動物と比較しながら解剖した人体は30体と記録しており、解剖手稿という専用のノートまで残しています。そこに記されているのは、ふつうの人なら疑念すら抱かない人体の「なぜ」を探求しつくした軌跡。少し抜き出してみましょう。

「呼吸の原因、心臓が動く原因、嘔吐(おうと)の原因、胃から食物が下がっていく原因、腸が空になる原因、過剰な食物が腸内を動いていく原因、物を飲み込む原因、咳をする原因、あくびをする原因、くしゃみをする原因、手足がしびれる原因、手足のいずれかの感覚が失われる原因、くすぐったさの原因、性欲やその他の肉体的欲求の原因、排尿の原因、そしてこうした肉体のあらゆる自然の生理的作用の原因」

好奇心のおもむくまま、疑問の解消に没頭する。ダ・ヴィンチの洞察力の根源をなす部分と言っていいでしょう。

「自然」はアイディアの宝庫

自然崇拝主義——これもまた怪人二十面相のようなダ・ヴィンチの一面です。
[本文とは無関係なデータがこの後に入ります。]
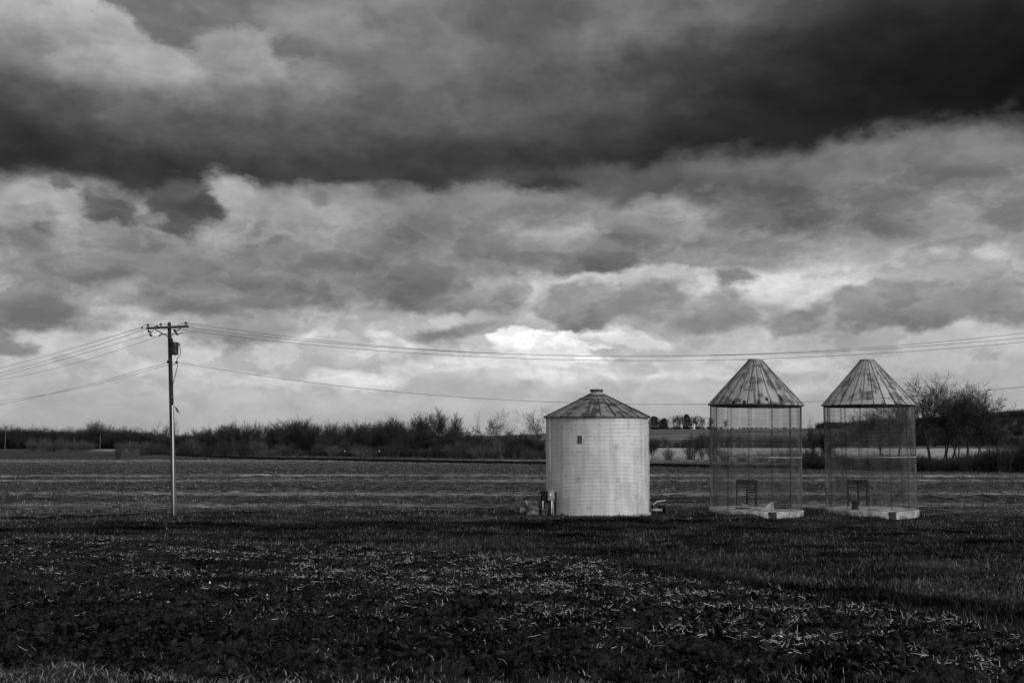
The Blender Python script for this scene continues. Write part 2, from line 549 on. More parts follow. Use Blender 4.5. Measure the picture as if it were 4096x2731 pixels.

自然への興味は終生変わらず、生涯の研究テーマでもありました。自然を賛美するこんな言葉も残しています。

「才能ある人間がさまざまな発明を行い、目的にかなうようにさまざまな道具を用いたとしても、自然ほど美しく、シンプルに、目的に合った発明をすることはないだろう。自然がする発明においては何1つ過不足がないのだ。例えば運動に適した腕や足を動物に与える際にも、平衡を保つ重りは必要としない」(解剖手稿)

ダ・ヴィンチにとって、自然は絵画の偉大なる師匠であり、発明をする際のアイディアの源泉でした。例えば、船を設計する際は魚の形状からヒントを得ています。

①前方が丸い形状、②後方が丸い形状、③前方も後方も同じ形状の3種類を検証し、魚と同じ形状である①が最も速く前進できることを確かめました。